++++ Given data

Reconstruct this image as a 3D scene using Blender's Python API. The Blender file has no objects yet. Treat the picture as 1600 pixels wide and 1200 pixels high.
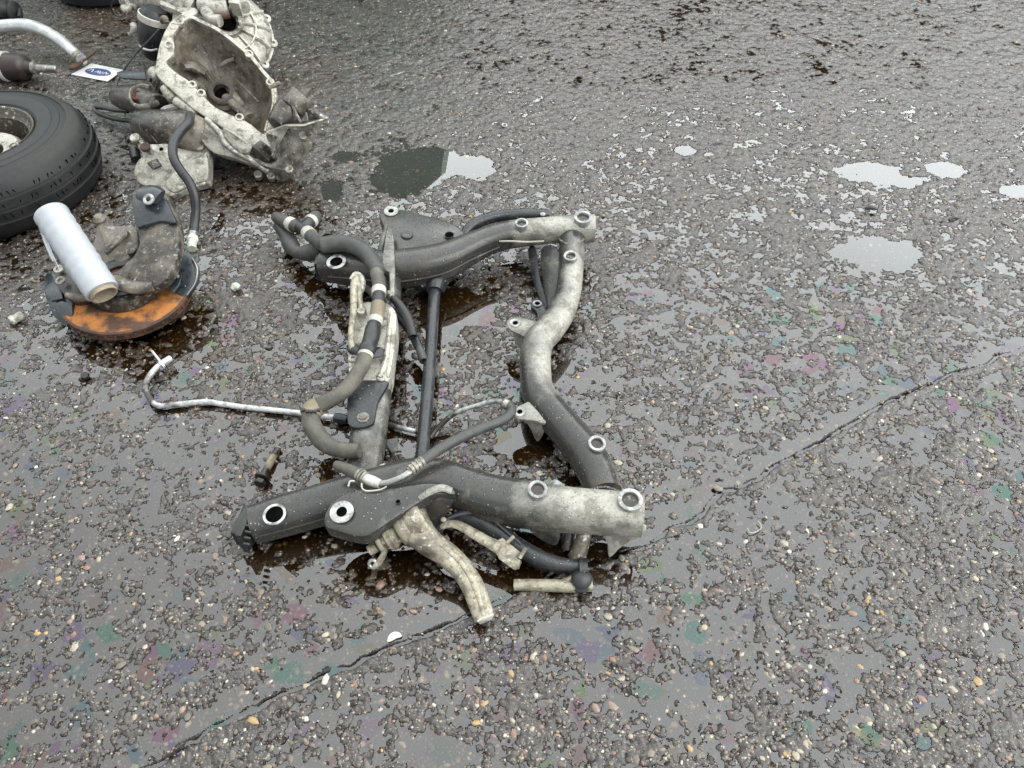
import bpy, bmesh, math, random
import numpy as np
from mathutils import Vector, Matrix

random.seed(7)
rng = np.random.default_rng(11)
SC = bpy.context.scene
COL = SC.collection

# ---------------------------------------------------------------- camera
F_PX, PITCH, CAM_H = 1202.0, math.radians(48.0), 1.5      # a phone held at chest height
cam_data = bpy.data.cameras.new('camera')
cam_data.sensor_width = 36.0
cam_data.lens = 36.0 * F_PX / 1600.0
cam_data.clip_start, cam_data.clip_end = 0.02, 500.0
cam = bpy.data.objects.new('camera', cam_data)
cam.location = (0, 0, CAM_H)
cam.rotation_euler = (math.pi / 2 - PITCH, 0, 0)
COL.objects.link(cam)
SC.camera = cam

# ---------------------------------------------------------------- overcast sky
SUN_EL, SUN_AZ = math.radians(50), math.radians(112)        # azimuth clockwise from +Y
world = bpy.data.worlds.new('World'); SC.world = world
world.use_nodes = True
wt = world.node_tree; wt.nodes.clear()
def wn(kind, **kw):
    n = wt.nodes.new(kind)
    for k, v in kw.items(): setattr(n, k, v)
    return n
wo = wn('ShaderNodeOutputWorld'); wb = wn('ShaderNodeBackground'); wb.inputs['Strength'].default_value = 0.1
sky = wn('ShaderNodeTexSky', sky_type='NISHITA', sun_disc=False, sun_elevation=SUN_EL, sun_rotation=SUN_AZ)
wtc = wn('ShaderNodeTexCoord'); wno = wn('ShaderNodeTexNoise')
wno.inputs['Scale'].default_value = 1.6; wno.inputs['Detail'].default_value = 5.0
wr = wn('ShaderNodeValToRGB')
wr.color_ramp.elements[0].position = 0.3; wr.color_ramp.elements[0].color = (0.735, 0.768, 0.78, 1)
wr.color_ramp.elements[1].position = 0.7; wr.color_ramp.elements[1].color = (0.975, 1.02, 1.025, 1)
wmul = wn('ShaderNodeMixRGB', blend_type='MULTIPLY'); wmul.inputs[0].default_value = 1.0
wmul.inputs[2].default_value = (27.0, 27.0, 27.0, 1)
wdot = wn('ShaderNodeVectorMath', operation='DOT_PRODUCT'); wdot.inputs[1].default_value = (0.52, 0.56, 0.645)
wlob = wn('ShaderNodeMapRange'); wlob.inputs['From Min'].default_value = -0.35; wlob.inputs['From Max'].default_value = 1.0
wlob.inputs['To Min'].default_value = 0.45; wlob.inputs['To Max'].default_value = 1.9; wlob.interpolation_type = 'SMOOTHSTEP'
wsep = wn('ShaderNodeSeparateXYZ'); whor = wn('ShaderNodeMapRange', interpolation_type='SMOOTHSTEP')
whor.inputs['From Min'].default_value = 0.48; whor.inputs['From Max'].default_value = 0.66
whor.inputs['To Min'].default_value = 1.36; whor.inputs['To Max'].default_value = 1.0
wboth = wn('ShaderNodeMath', operation='MULTIPLY')
wsc = wn('ShaderNodeVectorMath', operation='SCALE')
wmix = wn('ShaderNodeMixRGB'); wmix.inputs[0].default_value = 0.88
L = wt.links.new
L(wtc.outputs['Generated'], wno.inputs['Vector']); L(wno.outputs['Fac'], wr.inputs['Fac'])
L(wr.outputs['Color'], wmul.inputs[1]); L(sky.outputs['Color'], wmix.inputs[1]); L(wtc.outputs['Generated'], wdot.inputs[0]); L(wdot.outputs['Value'], wlob.inputs['Value'])
L(wmul.outputs['Color'], wsc.inputs[0]); L(wtc.outputs['Generated'], wsep.inputs[0]); L(wsep.outputs['Z'], whor.inputs['Value'])
L(wlob.outputs['Result'], wboth.inputs[0]); L(whor.outputs['Result'], wboth.inputs[1]); L(wboth.outputs[0], wsc.inputs['Scale']); L(wsc.outputs['Vector'], wmix.inputs[2])
L(wmix.outputs['Color'], wb.inputs['Color']); L(wb.outputs['Background'], wo.inputs['Surface'])

sun_d = bpy.data.lights.new('sun', 'SUN'); sun_d.energy = 1.5; sun_d.angle = math.radians(40); sun_d.color = (1.0, 0.97, 0.92)
sun = bpy.data.objects.new('sun', sun_d); COL.objects.link(sun)
sun.rotation_euler = (math.pi / 2 - SUN_EL, 0, math.pi - SUN_AZ)

vs = SC.view_settings
vs.view_transform = 'Standard'; vs.look = 'None'; vs.exposure = 0.0; vs.gamma = 1.0; vs.use_curve_mapping = False
SC.cycles.max_bounces = 8; SC.cycles.transparent_max_bounces = 12

# ---------------------------------------------------------------- measuring the photograph
CP, SP = math.cos(PITCH), math.sin(PITCH)
def ray(px, py):
    u, v = (px - 800) / F_PX, (600 - py) / F_PX
    return Vector((u, CP + v * SP, -SP + v * CP))
def at(px, py, z=0.0):
    """real point at height z (metres) measured at that place in the photograph"""
    d = ray(px, py); t = (z - CAM_H) / d.z
    return Vector((0, 0, CAM_H)) + d * t
def mpp(px, py, z=0.0):
    """metres per photograph pixel there"""
    d = ray(px, py); return ((z - CAM_H) / d.z) / F_PX

# ---------------------------------------------------------------- scene helpers
def tag(o, label=None, cat=None, group=None, kind=None):
    if label: o['label'] = label
    if cat: o['category'] = cat
    if group: o['group'] = group
    if kind: o['kind'] = kind
    return o
def thing(name, loc, label, cat, group=None):
    o = bpy.data.objects.new(name, None); o.location = loc; o.empty_display_size = 0.05
    COL.objects.link(o); return tag(o, label, cat, group)
# ---------------------------------------------------------------- material helper
def material(name):
    m = bpy.data.materials.new(name); m.use_nodes = True
    nt = m.node_tree; nt.nodes.clear()
    out = nt.nodes.new('ShaderNodeOutputMaterial')
    class N: pass
    g = N(); g.m, g.nt, g.out = m, nt, out
    def node(kind, ins=None, **kw):
        n = nt.nodes.new(kind)
        for k, v in kw.items(): setattr(n, k, v)
        for k, v in (ins or {}).items():
            if hasattr(v, 'is_linked') or isinstance(v, bpy.types.NodeSocket): nt.links.new(v, n.inputs[k])
            else: n.inputs[k].default_value = v
        return n
    g.node = node
    g.link = nt.links.new
    def mixc(f, a, b, blend='MIX'):
        return node('ShaderNodeMixRGB', {0: f, 1: a, 2: b}, blend_type=blend).outputs[0]
    def math_(op, a, b=0.0, clamp=False):
        return node('ShaderNodeMath', {0: a, 1: b}, operation=op, use_clamp=clamp).outputs[0]
    def ramp(f, *stops):
        n = node('ShaderNodeValToRGB', {0: f}); e = n.color_ramp.elements
        while len(e) < len(stops): e.new(0.5)
        for el, (p, c) in zip(e, stops):
            el.position = p; el.color = (c, c, c, 1) if isinstance(c, (int, float)) else (*c, 1)
        return n.outputs[0]
    g.mixc, g.math, g.ramp = mixc, math_, ramp
    g.pos = lambda: node('ShaderNodeNewGeometry').outputs['Position']
    g.noise = lambda scale, detail=4, rough=0.55, vec=None: node('ShaderNodeTexNoise', {'Vector': vec if vec is not None else g.pos(), 'Scale': scale, 'Detail': detail, 'Roughness': rough}).outputs['Fac']
    return g
def c4(c): return (c[0], c[1], c[2], 1)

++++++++

## Aim of the task
Copy nothing but the lines from the top of the data down to the line containing "COL = SC.collection", and leave the pictures out.

## Written reply
Reconstruct this image as a 3D scene using Blender's Python API. The Blender file has no objects yet. Treat the picture as 1600 pixels wide and 1200 pixels high.
import bpy, bmesh, math, random
import numpy as np
from mathutils import Vector, Matrix

random.seed(7)
rng = np.random.default_rng(11)
SC = bpy.context.scene
COL = SC.collection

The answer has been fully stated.